Mi angustia era profunda; sentía el país desmoronarse. La inseguridad y la sensación de impotencia que experimenté entonces, se perciben aún hoy, con un Estado vulnerable e incapaz de mantener el orden, la paz y la justicia.
Lo más triste es que, cuatro décadas después, la historia parece repetirse. Hoy tenemos un presidente que, siendo parte de las estructuras criminales que dicen combatir, alcanzó el poder gracias a un discurso populista de lucha de clases, anticorrupción y paz total. Pienso que los colombianos demostramos ser los ciudadanos más ingenuos del mundo al aceptar acríticamente las promesas de un mitómano que, con soberbia y gran irresponsabilidad, dice dirigir los destinos de la patria.
Nuestra justicia y autoridad parecen ser sumisas y complacientes, e incluso están contaminadas de aquello que dicen combatir. De otra manera, no se entiende que la familia presidencial no enfrente el peso de la ley. ¿Será porque dejaron de usar la ruana y ahora visten ropa de marca?
De regreso, en el cómodo y climatizado bus, me quedé dormido. Desperté una hora más tarde al escuchar la algarabía de dos comerciantes dedicados a las ventas por todo el territorio nacional. Mientras departían y conversaban sobre lo bello y hermoso de nuestro país, compartían un delicioso whisky Old Parr de 12 años, que por entonces estaba de moda.
Al ver mi cara de fastidio por interrumpir mi sueño y mi paz, me ofrecieron un trago en un gesto amable y de amistad. Por supuesto que acepté. "Claro, amigos", les dije con sorna. Hablaron de sus innumerables viajes y experiencias: del clima variado, de las aves abundantes y preciosas, de nuestra culinaria excepcional. Sin duda, todo era muy cierto.

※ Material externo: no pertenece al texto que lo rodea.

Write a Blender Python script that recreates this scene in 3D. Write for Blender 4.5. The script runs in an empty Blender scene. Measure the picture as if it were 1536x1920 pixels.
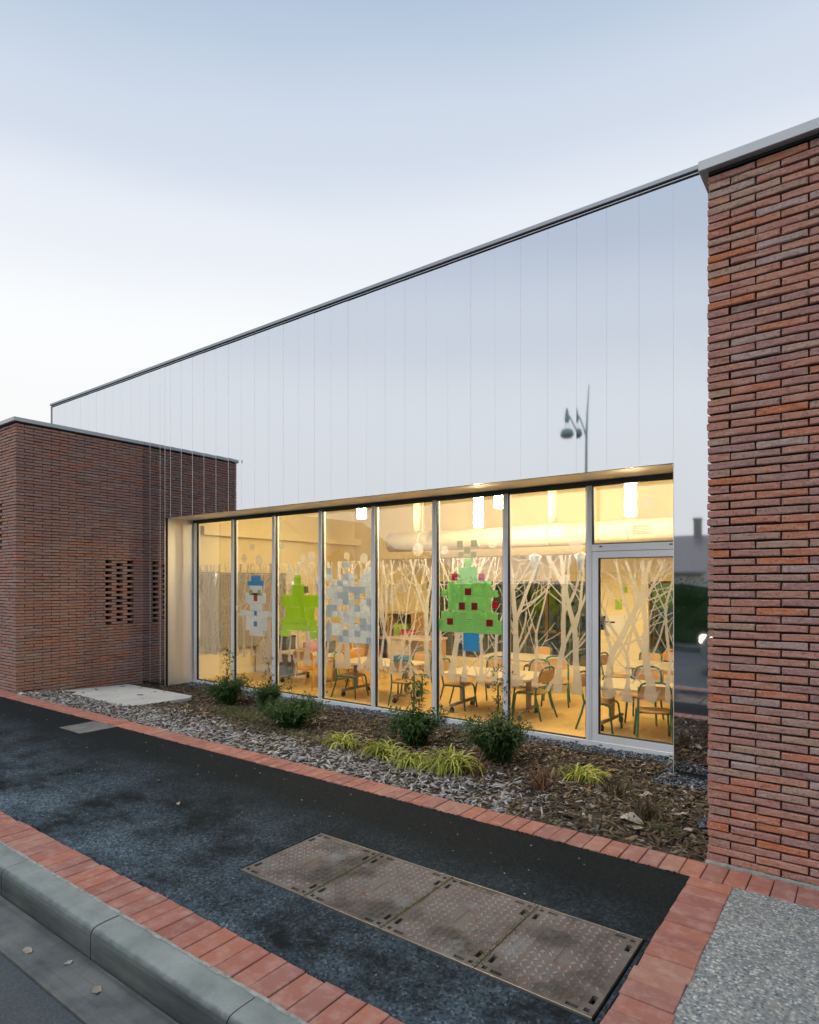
import bpy, bmesh, math, random
import numpy as np
from mathutils import Vector, Matrix, noise as mnoise
R = math.radians
random.seed(7); rng = np.random.default_rng(7)
sc = bpy.context.scene
COL = sc.collection

# ------------------------------------------------------------------ camera
cam = bpy.data.cameras.new('camera'); cam_o = bpy.data.objects.new('camera', cam); COL.objects.link(cam_o)
cam_o.location = (0, 0, 1.62)
cam_o.rotation_euler = (R(90), 0, R(36.58))
cam.sensor_fit = 'HORIZONTAL'; cam.sensor_width = 36; cam.lens = 36 * 1175 / 1536
cam.shift_y = 133 / 1536
cam.clip_start = .05; cam.clip_end = 800
sc.camera = cam_o

# ------------------------------------------------------------------ sky, sun, exposure
SUN_EL, SUN_AZ = R(56), R(204)            # soft dusk light from the street side
w = bpy.data.worlds.new('World'); sc.world = w; w.use_nodes = True
nt = w.node_tree; nt.nodes.clear()
out = nt.nodes.new('ShaderNodeOutputWorld'); bg = nt.nodes.new('ShaderNodeBackground')
sky = nt.nodes.new('ShaderNodeTexSky'); sky.sky_type = 'NISHITA'; sky.sun_disc = False
sky.sun_elevation = SUN_EL; sky.sun_rotation = SUN_AZ; sky.air_density = 1.0; sky.dust_density = 2.0
tc = nt.nodes.new('ShaderNodeTexCoord'); sep = nt.nodes.new('ShaderNodeSeparateXYZ')
asn = nt.nodes.new('ShaderNodeMath'); asn.operation = 'ARCSINE'
rmp = nt.nodes.new('ShaderNodeMapRange'); rmp.inputs[1].default_value = 0; rmp.inputs[2].default_value = math.pi / 2
ramp = nt.nodes.new('ShaderNodeValToRGB')
stops = [(0, (.86, .82, .80)), (.09, (.94, .93, .925)), (.20, (.955, .97, .975)), (.28, (.82, .86, .92)),
         (.36, (.64, .71, .82)), (.47, (.43, .545, .70)), (.65, (.27, .40, .59)), (1, (.18, .30, .50))]
el = ramp.color_ramp.elements
el[0].position, el[0].color = stops[0][0], (*stops[0][1], 1)
el[1].position, el[1].color = stops[-1][0], (*stops[-1][1], 1)
for p, c in stops[1:-1]:
    e = el.new(p); e.color = (*c, 1)
ramp.color_ramp.interpolation = 'EASE'
wsp = nt.nodes.new('ShaderNodeTexNoise'); wsp.inputs['Scale'].default_value = 2.2; wsp.inputs['Detail'].default_value = 3
wmp = nt.nodes.new('ShaderNodeMapping'); wmp.inputs['Scale'].default_value = (1, 1, 5)
wad = nt.nodes.new('ShaderNodeMath'); wad.operation = 'MULTIPLY_ADD'; wad.inputs[1].default_value = .03; wad.inputs[2].default_value = -.015
wsum = nt.nodes.new('ShaderNodeMath'); wsum.operation = 'ADD'
skm = nt.nodes.new('ShaderNodeMix'); skm.data_type = 'RGBA'; skm.inputs['Factor'].default_value = .05
sks = nt.nodes.new('ShaderNodeVectorMath'); sks.operation = 'SCALE'; sks.inputs['Scale'].default_value = .9
rs = nt.nodes.new('ShaderNodeVectorMath'); rs.operation = 'SCALE'; rs.inputs['Scale'].default_value = 10.0
L = nt.links.new
L(tc.outputs['Generated'], sep.inputs[0]); L(sep.outputs['Z'], asn.inputs[0]); L(asn.outputs[0], rmp.inputs[0])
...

Y por un momento, parecía que la tragedia del Palacio de Justicia no estuviera sucediendo en absoluto. Mi furia crecía al contrastar su optimismo con la realidad nacional. Tras el tercer trago, me armé de valor y les manifesté: "He escuchado atentamente vuestra conversación sobre lo hermosa que es nuestra patria, pero ahora necesito decirles algo, y que me escuchen bien. Es solo una hipótesis..."
Hipotéticamente, voy a traer dos grandes barcos en los que caben todos los colombianos, y también todos los japoneses continué, con la mirada fija en ellos. Estos barcos tienen todo lo necesario para vivir cómodamente. Vamos a hacer un cambalache: la población colombiana se muda a Japón, y simultáneamente la de Japón se muda a Colombia.

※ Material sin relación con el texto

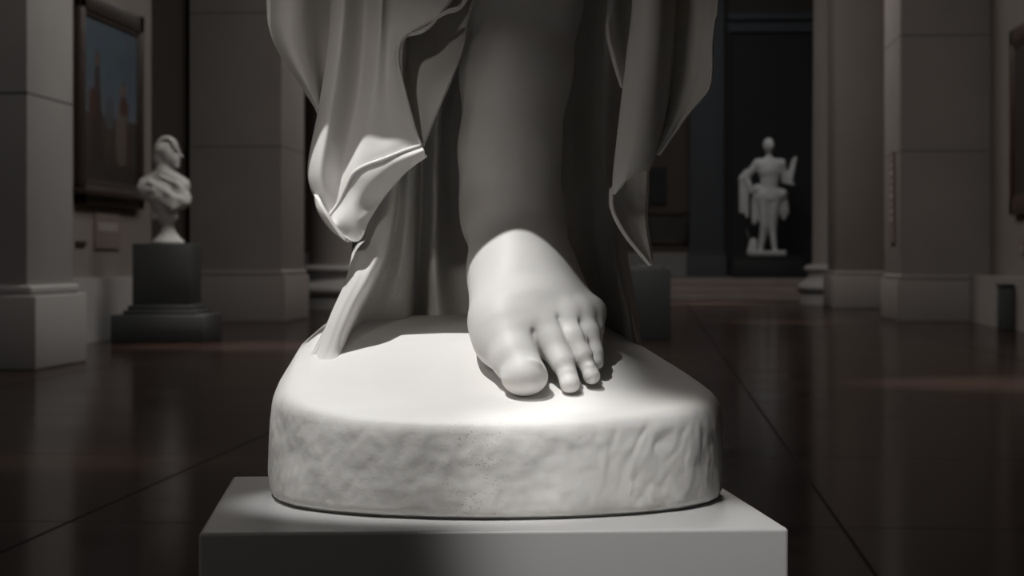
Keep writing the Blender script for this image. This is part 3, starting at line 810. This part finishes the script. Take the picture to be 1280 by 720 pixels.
# ---------------- pedestals
def pedestal(name, label, c, w, d, tiers, rz, m='black_ped'):
    r = empty(name, c, label, 'pedestal', rz)
    for nm, k0, z0, z1, bv in tiers:
        mb = MB(); mb.box(-w/2*k0, w/2*k0, -d/2*k0, d/2*k0, z0, z1, bv, 2); mb.build(nm, M[m], r, True)
    return r
bc = R(L(209, 326, 18.15)); bc.z = 0
sw = 72*18/2770
pedestal('bust_pedestal', 'dark stepped pedestal carrying the white bust on the left', bc, sw, sw,
   [('base_step', 1.62, 0, .225, .01), ('moulding', 1.28, .224, .262, .012), ('moulding', 1.14, .261, .30, .012), ('shaft', 1.0, .299, .80, .006)], TH*.0)
pc2 = R(L(812, 326, 18.7)); pc2.z = 0
pedestal('display_pedestal', 'plain black pedestal half hidden behind the marble statue on the right', pc2, .335, .335, [('shaft', 1.0, 0, .60, .006), ('cap', .8, .599, .62, .003)], TH)
pc3 = R(L(960, 326, 40)); pc3.z = .36
pedestal('statue_pedestal', 'low black pedestal under the far standing statue', pc3, 1.3, 1.0, [('body', 1.0, 0, .34, .01), ('top_slab', 1.04, .339, .385, .01)], 0, 'black')

# ---------------- bust
def Lb(px, py, dy=0): return ((px-209)*18/F, dy, (303-py)*18/F)       # local frame of the bust, origin on the pedestal
def bust_fn(p):
    s = 18/F
    B = lambda a, b, ra, rb: cap(p, Lb(*a), Lb(*b), ra*s, rb*s)
    d = B((205, 200, .0), (204, 222, .0), 8.2, 9.5)                       # neck
    d = smin(d, ell(p, Lb(212, 190, -.005), (.072, .075, .100)), .02)     # skull
    d = smin(d, ell(p, Lb(219, 197, -.015), (.045, .050, .060)), .02)      # face
    d = smin(d, B((224, 186, -.02), (228.5, 193.5, -.03), 1.3, 2.0), .006)   # nose
    d = smin(d, B((220, 203.5, -.02), (222, 205, -.03), 4, 3.6), .010)        # chin
    d = smin(d, B((223, 199, -.025), (226, 199.5, -.03), 2, 1.6), .005)        # lips
    d = smin(d, ell(p, Lb(222, 184, -.015), (.026, .05, .012)), .01)       # brow
    d = smin(d, B((204, 214, 0), (180, 229, .02), 8, 10), .04)
    d = smin(d, B((208, 214, 0), (230, 229, -.02), 8, 9), .04)
    d = smin(d, ell(p, Lb(206, 240, .0), (.185, .12, .125)), .03)
    d = smin(d, ell(p, Lb(188, 233, .02), (.088, .09, .085)), .03)
    d = smin(d, ell(p, Lb(226, 240, -.03), (.075, .09, .105)), .03)
    # cut the lower edge in a curve
    c = p[:, 2] - (Lb(0, 258)[2] + .9*(p[:, 0]-.03)**2*np.where(p[:, 0] < 0, 2.6, 1.4) - .28*p[:, 0]*0)
    d = smin(d, B((184, 234, .0), (226, 248, -.03), 10, 12), .03)
    low = B((206, 245, 0), (209, 268, 0), 23, 13)
    d = np.maximum(d, -c*.8)
    d = smin(d, low, .02)
    return d
def bust_drape(p):
    s = 18/F
    B = lambda a, b, ra, rb: cap(p, Lb(*a), Lb(*b), ra*s, rb*s)
    d = B((178, 233, -.05), (190, 226, -.085), 5, 4)
    d = smin(d, B((190, 226, -.085), (214, 240, -.135), 4, 4), .008)
    d = smin(d, B((214, 240, -.135), (236, 252, -.09), 4, 3.5), .008)
    for k in range(4):
        o_ = k*5.2
        e = B((176+k*3, 234+o_*.6, -.04), (196+k*2, 236+o_*.75, -.115), 3.4, 3.2)
        e = smin(e, B((196+k*2, 236+o_*.75, -.115), (220, 247+o_*.75, -.125), 3.2, 3.4), .006)
        e = smin(e, B((220, 247+o_*.75, -.125), (236, 248+o_*.2, -.07), 3.4, 3.0), .006)
        d = smin(d, e, .022)
    d = smin(d, B((203, 219, -.06), (224, 228, -.105), 3, 3), .01)
    d = smin(d, B((224, 228, -.105), (238, 246, -.06), 4, 3.4), .01)
    for k in range(3): d = smin(d, B((194, 262+k*4, -.04), (222, 262+k*4, -.06), 3.2, 3.2), .01)
    d = smin(d, ell(p, Lb(184, 236, .0), (.085, .09, .085)), .03); d = smin(d, B((182, 233, .0), (228, 247, -.04), 11.5, 13.0), .02)
    return d
def bust_hair(p):
    s = 18/F
    B = lambda a, b, ra, rb: cap(p, Lb(*a), Lb(*b), ra*s, rb*s)
    d = ell(p, Lb(207, 184, .012), (.094, .092, .090)); d = smin(d, ell(p, Lb(198, 194, .02), (.055, .07, .075)), .03)
    for k in range(9):
        a = k/8*PI*1.05 - .05
        d = smin(d, B((210+13*math.cos(a), 184-14*math.sin(a), -.052), (209+9*math.cos(a+.3), 180-10*math.sin(a+.3), -.062), 3.0, 2.4), .006)
    d = smin(d, B((198, 188, 0), (197, 206, .02), 6, 4), .02)
    return d
bust = empty('marble_bust', (bc.x, bc.y, .80), 'white marble bust of a draped woman looking right, on dark stepped pedestal', 'bust')
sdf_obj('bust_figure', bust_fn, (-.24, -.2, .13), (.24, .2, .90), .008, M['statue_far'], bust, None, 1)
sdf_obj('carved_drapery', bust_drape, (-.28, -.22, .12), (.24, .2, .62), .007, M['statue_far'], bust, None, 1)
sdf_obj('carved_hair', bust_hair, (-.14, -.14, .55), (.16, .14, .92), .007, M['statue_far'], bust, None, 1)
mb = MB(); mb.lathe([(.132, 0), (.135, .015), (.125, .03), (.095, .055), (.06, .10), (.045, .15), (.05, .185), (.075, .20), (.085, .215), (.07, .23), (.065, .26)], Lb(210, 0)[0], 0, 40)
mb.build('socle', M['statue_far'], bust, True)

# ---------------- far standing statue, seen from the back
def Lf(px, py, dy=0): return ((px-962)*40/F, dy, (318-py)*40/F)
def fig_fn(p):
    s = 40/F
    B = lambda a, b, ra, rb: cap(p, Lf(*a), Lf(*b), ra*s, rb*s)
    d = ell(p, Lf(963, 179.5, -.02), (.105, .12, .135))
    d = smin(d, ell(p, Lf(964, 184, .08), (.05, .06, .055)), .02)           # bun
    d = smin(d, B((963, 188), (963.5, 197), 3.6, 4.4), .03)
    d = smin(d, B((950, 202), (978, 202), 6, 6), .06)
    d = smin(d, ell(p, Lf(964, 211, 0), (.215, .14, .20)), .07)
    d = smin(d, ell(p, Lf(964, 226, 0), (.165, .12, .14)), .07)
    d = smin(d, ell(p, Lf(963, 240, .01), (.215, .15, .16)), .07)
    d = smin(d, B((949, 203), (935, 219, .02), 5.4, 4.6), .04)
    d = smin(d, B((935, 219, .02), (941, 238, -.05), 4.4, 3.2), .03)
    d = smin(d, B((979, 203), (983, 223, .03), 5.2, 4.4), .04)
    d = smin(d, B((983, 223, .03), (990, 212, -.06), 4.2, 3.0), .03)
    d = smin(d, B((990, 212, -.06), (994, 198, -.10), 3.0, 2.6), .02)
    d = smin(d, B((957, 244), (958, 280, -.02), 9.5, 6), .05)
    d = smin(d, B((958, 280, -.02), (953, 308, .02), 5.8, 3.4), .03)
    d = smin(d, B((971, 244), (967, 280, .02), 9.0, 6), .05)
    d = smin(d, B((967, 280, .02), (970, 308, -.02), 5.6, 3.2), .03)
    d = smin(d, B((953, 311, .04), (951, 312, -.16), 3.4, 2.6), .02)
    d = smin(d, B((970, 311, .0), (972, 312, -.18), 3.4, 2.6), .02)
    return d
def cloth_fn(p):
    s = 40/F
    B = lambda a, b, ra, rb: cap(p, Lf(*a), Lf(*b), ra*s, rb*s)
    d = ell(p, Lf(963, 245, .02), (.255, .17, .13))
    d = smin(d, B((949, 234, .02), (980, 240, .02), 6.5, 6.5), .08)
    d = smin(d, B((956, 248, .06), (954, 266, .04), 9, 5), .06)
    d = smin(d, B((972, 248, .06), (978, 262, .04), 9, 5), .06)
    for x0, y0, x1, y1, r in [(930, 220, 929, 262, 4.2), (935, 221, 936, 268, 3.6), (946, 244, 945, 276, 4.8), (951, 246, 951, 272, 4.0), (978, 246, 982, 270, 4.8), (983, 244, 986, 264, 3.6)]:
        d = smin(d, B((x0, y0, .06), (x1, y1, .04), r, r*.7), .05)
    d = smin(d, B((936, 214, .02), (930, 222, .04), 5, 4), .03)
    d = smin(d, B((930, 262, .04), (938, 296, .0), 2.0, 3.0)+.03, .03)
    # tree stump support
    d = smin(d, B((944, 300, .04), (942, 316, .04), 5, 7), .03)
    return d
def harp_fn(p):
    s = 40/F
    B = lambda a, b, ra, rb: cap(p, Lf(*a), Lf(*b), ra*s, rb*s)
    d = B((990, 224, -.1), (996, 196, -.1), 2.6, 2.2)
    d = smin(d, B((984, 226, -.1), (993, 228, -.1), 2.4, 2.4), .02)
    d = smin(d, B((988, 222, -.1), (991, 202, -.1), 2.0, 1.6), .02)
    return d
fs = empty('standing_statue', (pc3.x + Lf(0, 0)[0]*0, pc3.y, .745), 'pale statue of a standing half-draped woman seen from behind, on far black pedestal', 'statue')
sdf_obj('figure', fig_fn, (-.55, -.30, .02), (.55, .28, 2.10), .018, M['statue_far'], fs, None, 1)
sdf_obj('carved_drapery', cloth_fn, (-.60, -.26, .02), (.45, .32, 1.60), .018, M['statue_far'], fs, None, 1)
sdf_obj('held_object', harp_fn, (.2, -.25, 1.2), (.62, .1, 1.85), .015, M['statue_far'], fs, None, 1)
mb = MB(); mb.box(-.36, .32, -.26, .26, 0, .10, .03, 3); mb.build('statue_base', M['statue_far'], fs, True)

# ================================================================== LIGHTS
def aim(o, src, dst):
    d = (Vector(dst)-Vector(src)).normalized(); o.location = src; o.rotation_euler = d.to_track_quat('-Z', 'Y').to_euler()
def spot(name, src, dst, watts, ang, blend, rad, c=(1, 1, 1)):
    l = bpy.data.lights.new(name, 'SPOT'); l.energy = watts; l.spot_size = math.radians(ang); l.spot_blend = blend
    l.shadow_soft_size = rad; l.color = c; o = bpy.data.objects.new(name, l); link(o); aim(o, src, dst); return o
def area(name, loc, dst, watts, sx, sy, c=(1, 1, 1)):
    l = bpy.data.lights.new(name, 'AREA'); l.shape = 'RECTANGLE'; l.size = sx; l.size_y = sy; l.energy = watts; l.color = c
    o = bpy.data.objects.new(name, l); link(o); aim(o, loc, dst); return o
tgt = np.array([-.105, 2.572, PZ+.12])
kd = np.array([-.25, -.17, .93]); kd /= np.linalg.norm(kd)
spot('key_spot', R(tgt+kd*3.6), R(tgt), 500, 8.3, .6, .022, (1, .995, .985))
t2 = np.array([.165, 2.34, PZ+.02]); fd = np.array([-.15, -.42, .89]); fd /= np.linalg.norm(fd)
spot('front_spot', R(t2+fd*3.4), R(t2), 430, 9.1, .8, .03, (1, .99, .975))
# unseen area lights added under the ceiling to wash the piers and hall
for i, (y, w) in enumerate([(1, 3), (10.5, 80), (15.8, 220), (21, 14), (27, 200), (34, 34)]):
    area('hall_fill', (-.6, y, CEIL-.05), (-.6, y, 0), w, 2.6, 3.5, (1, .95, .9))
area('far_fill', (1.2, 39.5, CEIL-.05), (1.6, 40.3, 0), 20, 1.6, 1.6, (.95, .98, 1))  # added area light brightening the far end of the hall
# unseen spots brightening the bust and the far statue
spot('sculpture_spot', (bc.x+1.6, bc.y-2.6, 5.8), (bc.x, bc.y, 1.3), 12, 14, .8, .05, (1, .98, .95))
spot('sculpture_spot', (fs.location.x-.6, fs.location.y-3, 6), (fs.location.x, fs.location.y, 1.9), 120, 22, .8, .05, (1, 1, 1))
# unseen area light added as soft fill on the statue, from front left
area('statue_fill', R((-3.4, -.2, 4.6)), R((0, 2.6, .9)), 20, 2.2, 2.2, (1, .94, .89))
spot('drape_fill_spot', R((-1.2, -.7, 2.3)), R((-.29, 2.6, .84)), 85, 8.6, 1.0, .10, (1, .94, .89))  # extra spot added to brighten the drapery at the left

# unseen spots added under the ceiling for soft bright bands on the floor
for (x, y, ang, wt) in ((-3.2, 17.0, 22, 1500), (-1.4, 17.4, 22, 1200), (1.9, 12.0, 17, 1300), (3.1, 12.4, 17, 1200), (-1.9, 7.3, 12, 300), (1.7, 4.4, 12, 260), (.8, 34.6, 20, 3200), (-1.6, 34.6, 20, 2200), (-2.9, 27.0, 20, 1800), (1.4, 24.0, 16, 900)):
    spot('pool_spot', (x, y+.3, CEIL-.1), (x, y, 0), wt*2.0, ang, 1.0, .1, (1, .9, .83))
# world: faint ambient
w = bpy.data.worlds.new('world'); sc.world = w; w.use_nodes = True
w.node_tree.nodes['Background'].inputs[0].default_value = (.5, .48, .46, 1); w.node_tree.nodes['Background'].inputs[1].default_value = .02

# ================================================================== CAMERA
cam = bpy.data.cameras.new('camera'); co_ = bpy.data.objects.new('camera', cam); link(co_); sc.camera = co_
cam.sensor_width = 36; cam.lens = 36*F/1280
co_.location = (0, 0, H); co_.rotation_euler = (PI/2, 0, TH)
cam.shift_y = -(360-326)/1280
cam.clip_start = .05; cam.clip_end = 100
cam.dof.use_dof = True; cam.dof.focus_distance = 2.55; cam.dof.aperture_fstop = 13
sc.view_settings.view_transform = 'Standard'; sc.view_settings.look = 'None'
sc.view_settings.exposure = 0; sc.view_settings.gamma = 1; sc.view_settings.use_curve_mapping = False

Los japoneses, que no tienen las bellezas de nuestra geografía, se beneficiarán de ellas. Y nosotros, aquí, de la tecnología e industria de Japón: su tren bala, sus aeropuertos de gran lujo, sus vías impecables.
Pero ¿dónde está el detalle? pregunté, elevando la voz. Hipotéticamente se puede hacer, y solo necesitamos ver qué sucede un par de años después.

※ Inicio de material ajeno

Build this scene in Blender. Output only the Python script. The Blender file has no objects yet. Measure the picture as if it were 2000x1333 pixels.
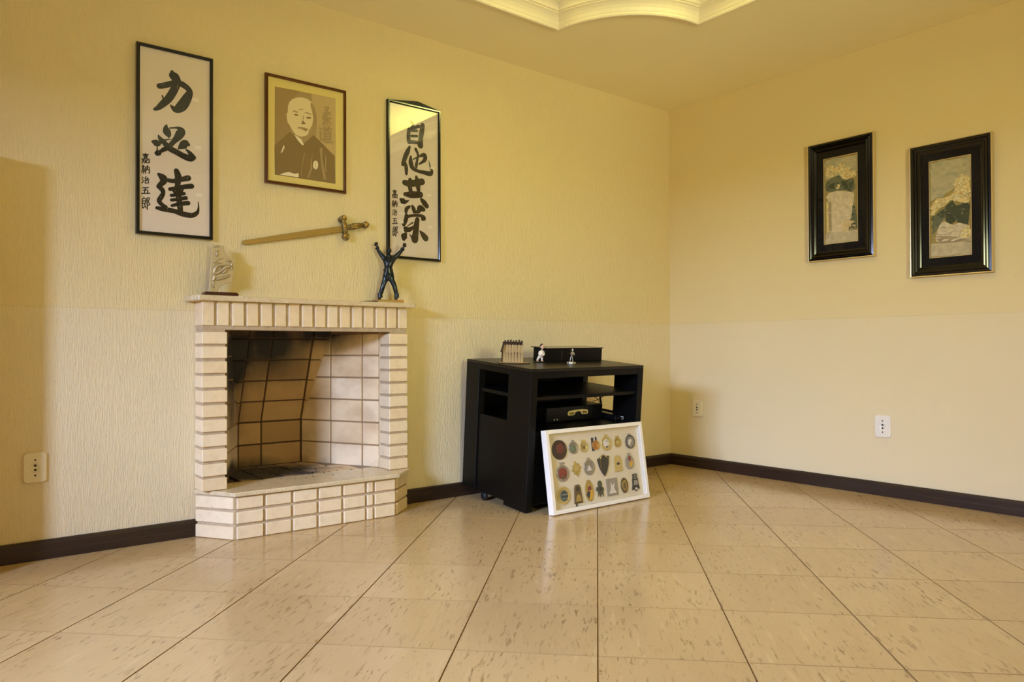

Colombia se volverá un país de lujo. Y Japón, ustedes me disculpan, ya no tendrá tren bala: lo destruyeron. Ya no funciona, ni hay repuestos. Se robaron los lavamanos, no pagan los boletos, las calles están llenas de basura y los arroyos inundan el mar con su contaminación. ¡Qué vergüenza! Y los americanos felices comprando “made in South American Japan” de todo: ganado, flores y electrónica.
Y es que, amigos, un país no lo hacen sus aves, ni sus ríos, ni sus ecosistemas. Lo hace su gente. Necesitamos entenderlo. Es nuestra cultura autodestructiva, que solo sirve para quejarte y culpar a los demás, como hace el señor Petro: "yo no lo crié", "es que no me entienden", "no hacen lo que les dije". Queja tras queja.
No asumimos la responsabilidad que tenemos. Esto no ha cambiado en 40 años, y por eso, aquí estamos. Antes no era peor que ahora, señor Petro. Si usted tiene palabra, debe renunciar. No lo hace porque no tiene pelotas. Y que lo diga la Yepes.